17-01-2014, 12:05 PM
(17-01-2014, 10:39 AM)Ben Wrote: I do not know what the utilisation rate of its chartering business is. I guess it must be encouraging enough for them wanting to expand this segment aggressively in the last 3 years. Having a fleet of in house crewboats also has one advantage, its available for sales immediately should someone come knocking on their doors, and in today’s market, vessels available for sales immediately will command a premium. As for its ferry business, there are 10 left. 7 were contracted out to Midef and 3 are laid- up.
OSV market is in an upswing stage now, due to replacement cycle for aging vessels and under order of such vessels from 2009 onwards. This probably explains why chartering rates are raising. I understand that the servicing ratio between oil rig and OSV are at a disparity now. And with oil exploration going further out and deeper into the seas, the need for bigger, faster, more sophisticated and better fuel economy OSV is becoming even more acute. These are traits we can see in its Flex crewboats.

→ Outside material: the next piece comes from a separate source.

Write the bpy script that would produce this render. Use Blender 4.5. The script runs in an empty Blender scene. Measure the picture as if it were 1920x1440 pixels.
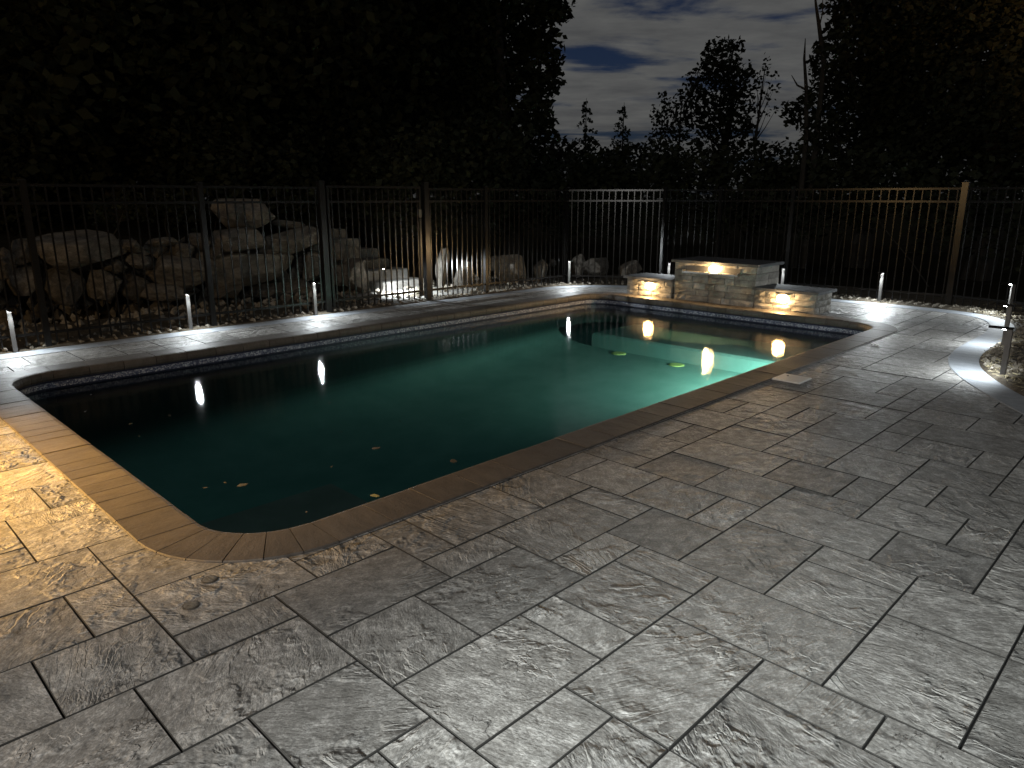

In term of valuation, Penguin is trading at a historical PE of about 7X, and 2014 PE will be even lower with improving performance. Previous mid to high cycle valuation for OSV players is in the range of 10X – 15X. There are still lots of upside potential IMHO.
While i agree that the current valuation is not at all demanding IMO, Penguin is operating in a cyclical industry, right? So when the music stops and the industry goes through the next downcycle, what would then be the acceptable PE? 4X-5X? Would the recurrent income stream that Penguin has been building up in recent years be sustainable/resilent enough in the next downturn?
So does it mean what is cheap now will become just as cheap in the next downcycle? So investors in this type of business have to know when to exit before the music stops?